Bacon and gin?

We live in a world of infinitely flexible standards. Just about anything is OK with just about everybody these days as long as it makes money and doesn’t result in someone’s Yorkshire terrier being crushed by a runaway Ferris wheel.

(Hey, it could happen – and it’s just not right.)

During the past two decades everything from acceptable air pollution levels to minimum health care standards have been “relaxed” to make it a little easier for all of us to get along.

Somehow “I’m OK, you’re OK” has grown to encompass petroleum price gouging, political pork barreling and the occasional armed robbery.

Last week, however, a popular national bacon producer stepped over my personal line of righteous indignation and roused my ire.

When you hear what these pork-fancying Philistines proposed, I’m sure you’ll share my wrath.

Trouble started last week when the folks at Farmer John pork products sent me “Everything’s Better Wrapped in Bacon – 103 Sizzlin’ Recipes from Bacon Lovers Just Like You,” a flavorful compendium of unique bacon recipes from across the nation.

They were justifiably proud of such concoctions as “Grandma’s Goop Gop” and “Bacon Banana Bites,” but they should have stopped when they were ahead.
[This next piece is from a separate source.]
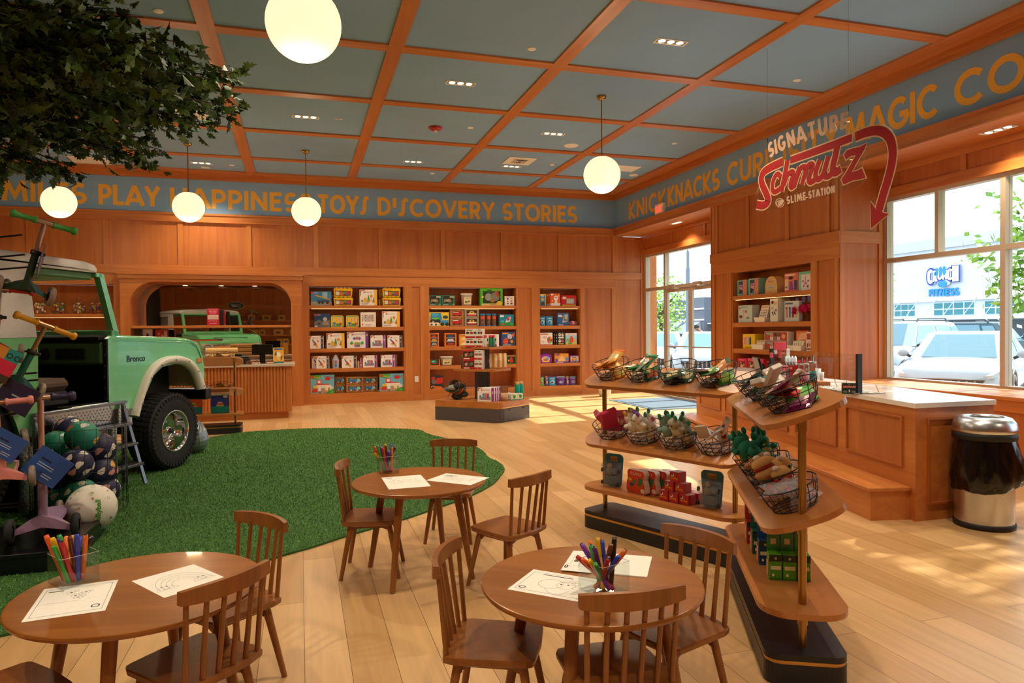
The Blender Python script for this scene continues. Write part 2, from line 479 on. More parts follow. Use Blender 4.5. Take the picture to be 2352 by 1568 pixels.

Instead they trampled tradition and tossed in a recipe for (shudder!) bacon martinis.

Provided by Mary Keir of San Francisco, the recipe calls for a cup o’ gin, a tablespoon of vermouth and four large pimento olives garnished with strips of bacon.

Farmer John – and for that matter, Mary Keir – how could you?

Bacon martinis?!

BACON martinis?!

Perhaps I should rephrase that:

BACON MARTINIS?!

Here is a unique cocktail native to California (most likely invented in Martinez or San Francisco) that has carried generations of drinkers into benign befuddlement for more than a century. It’s made with gin and a teensy, tiny bit of dry vermouth and is frequently garnished with an olive.

No onions – that’s not a martini, that’s a Gibson.

No pickled baby octopus – they’re for a relatively new outrage known as a saketini which is made with sake.

No vodka – that’s an aberration favored by fans of James Bond and natives of Zheleznodorozhny who have difficulty pronouncing complex English nouns like “gin.”

And, most emphatically, NO PORK!

That means no bacon, no ham hocks, no head cheese and no pickled pigs feet in your martini glass. Not ever.

There’s nothing wrong with nibbling on a bite-sized Vienna sausage or a smoked pork chop while you’re sipping a delightful blend of gin and vermouth. Once you start actually garnishing your martini with bacon strips, though, you’re trampling on a time-honored California tradition and that’s just not right.

Have faith. Stand firm and believe. And if you absolutely must mix pork with alcohol, try floating a hot link in a snifter of Courvoisier.